2015-01-29 13:49:06 | Weblog
日本のプロ野球を観戦に行くと、否が応でも目につくのが私設応援団。しかし、その組織がどのように動いているのか、必ずしもよくは知られていない。本書の中核部分は、スポーツ社会学者である著者が、神戸における広島カープ私設応援団で行った参与観察の記録である。

スポーツ応援文化の社会学 (世界思想ゼミナール)
高橋豪仁
世界思想社

神戸、つまり甲子園はいうまでもなく阪神タイガースの本拠地であり、熱狂的なタイガースファンに囲まれながら、カープを応援し続けることのタフさは想像を絶するものがある。当然、虎応援団とのトラブルは起こるわけだが、鯉応援団内部でも、いろいろな内紛が起きる。

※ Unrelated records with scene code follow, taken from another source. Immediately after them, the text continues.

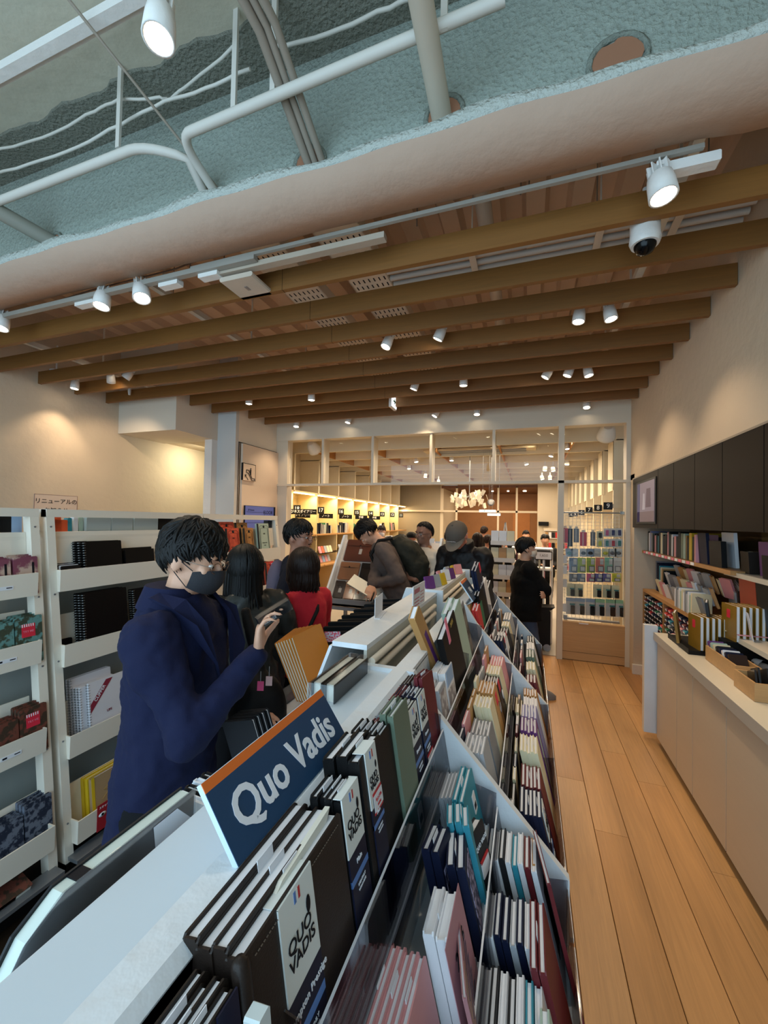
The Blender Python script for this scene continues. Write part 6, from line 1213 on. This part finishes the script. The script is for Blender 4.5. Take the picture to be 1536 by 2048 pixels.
# ---- man with glasses looking along the hall
L3, F3, H3 = (-1.42, 2.34), (.90, .42), 1.60
o3, P3 = person('man with a thin moustache and glasses in dark clothes, behind the woman in red', L3, F3, H3, 'tan', turn=-28, nod=2, top=mat('dark_navy_jacket', (24, 26, 42), .8, 'cloth'), wid=.92, hair=('short', 500), fold=.02, loose=1.1)
glasses(P3, GB, .118); hh = P3['hh']; P3['L']('moustache', B().cap(hh((-.016, .090, 1.551)), hh((.016, .090, 1.551)), .003, .003, 6).ell(hh((0, .082, 1.522)), (.012, .007, .007), P3['R3']), HAIRB)
bp = B(); u = P3['u']; bp.ell(u((0, -.14, 1.25)), (.11, .07, .17)); remesh(P3['L']('backpack', bp, mat('backpack_mauve', (86, 78, 96), .8, 'cloth')), .012, .01)
# ---- man bending with a backpack
L5, F5, H5 = (-1.10, 3.62), (-.93, -.37), 1.72
hw = cp(742, 1178, 3.45)
o5, P5 = person('man in a grey-brown sweater with an olive backpack, bending over an open booklet', L5, F5, H5, 'pale', bend=24, nod=38, hands={1: lw(L5, F5, H5, hw), -1: lw(L5, F5, H5, hw+V((-.03, .1, .02)))}, top=mat('sweater_taupe', (84, 72, 68), .9, 'cloth', amt=.1), hem=.90, loose=1.15, fold=.02, hair=('short', 450))
u = P5['u']; b = B(); b.loft([(u((0, -.20, .98)), .15, .09, P5['U3']), (u((0, -.22, 1.12)), .175, .12, P5['U3']), (u((0, -.20, 1.30)), .165, .11, P5['U3']), (u((0, -.15, 1.43)), .11, .06, P5['U3'])]); bo = P5['L']('backpack', b, mat('backpack_olive', (54, 54, 44), .75, 'cloth', amt=.2), .01, .025)
for q in (-1, 1): c = B(); c.tube([u((q*.10, -.12, 1.44)), u((q*.115, .0, 1.47)), u((q*.12, .115, 1.38)), u((q*.13, .11, 1.2)), u((q*.16, -.05, 1.08))], .016, 6); P5['L']('shoulder_strap', c, BLACK)
bk = thing('open_booklet', 'thin grey open booklet held by the bending man', 'booklet', hw); M = frame(hw+V((-.09, -.02, .03)), (.75, .15, -.42), (.2, .9, .25)); B().box(-.10, .10, -.08, .08, -.003, .003, 0, M).build('cover', mat('booklet_grey', (150, 146, 136), .5), bk); B().box(-.098, .098, -.078, .078, .003, .006, 0, M).build('pages', PAPER, bk)
# ---- man in the pale tee
L6, F6, H6 = (-.93, 3.78), (-.25, -.97), 1.60
o6, P6 = person('man with glasses in a pale tee with a khaki cross strap, hands raised', L6, F6, H6, 'brown', turn=-12, nod=3, hands={1: (.08, .26, 1.20), -1: (-.06, .27, 1.17)}, hd={1: ((-1, .1, .4), (0, -1, -.2)), -1: ((1, .1, .4), (0, -1, -.2))}, top=mat('tee_sand', (196, 184, 168), .9, 'cloth'), sleeves=False, hem=.86, loose=1.1, hair=('crop', 220))
glasses(P6, GB, .112); u = P6['u']; P6['L']('cross_strap', B().tube([u((.12, -.05, 1.44)), u((.11, .09, 1.40)), u((.0, .155, 1.25)), u((-.13, .13, 1.02))], .018, 6), mat('strap_khaki', (140, 128, 88), .8))
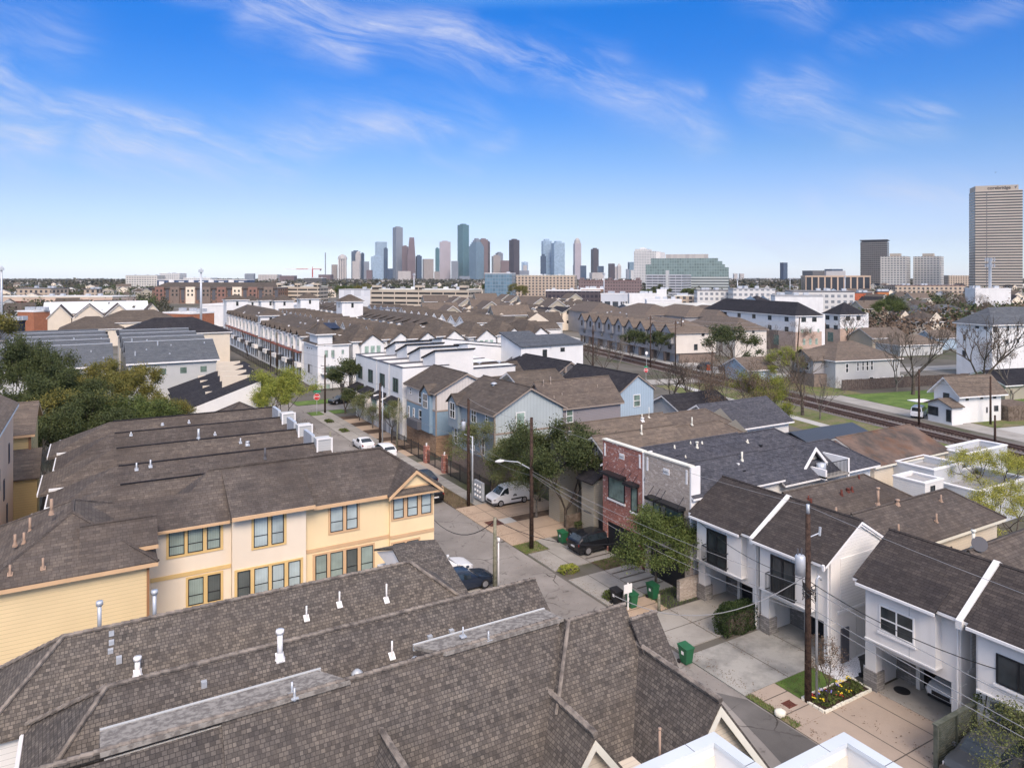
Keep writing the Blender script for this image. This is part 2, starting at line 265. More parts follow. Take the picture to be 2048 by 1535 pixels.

社会学者である著者の観察によれば、応援団は官僚制原理で運営される組織でありながら、ヤクザ組織に見られるような疑似家族制度的な側面を持つ。そこに、本物のアウトローが侵入するおそれもあることから、警察や球団から規制を受け、管理が進む歴史を辿ってきた。

参与観察で得られた様々なエピソードは、とりわけプロ野球ファンにとっては面白いはず。一方、自分にとっては、ボランティアである応援活動にのめりこむ人々の想いも興味深い。本書に登場する「儀礼」「物語」といったキーワードに、その謎を解く鍵があるかもしれない。

本書の著者・高橋豪仁氏を含む、多数の社会学者の共著による『スポーツ観戦学』なる本もある。こちらは野球以外も対象にしており、取り上げられているテーマは幅広い。なかには、根拠なく想いを書き連ねたような文章もあり、自分としては、上に挙げた本のほうが面白かった。

スポーツ観戦学―熱狂のステージの構造と意味 (世界思想ゼミナール) (SEKAISHISO SEMINAR)
橋本 純一 (編著)
世界思想社


追記)『スポーツ応援文化の社会学』には、応援のリズムパタンを分析している章もあり、音楽に詳しい人には面白いのでは・・・(ちなみに著者は、応援団のなかでトランペットを担当していた)。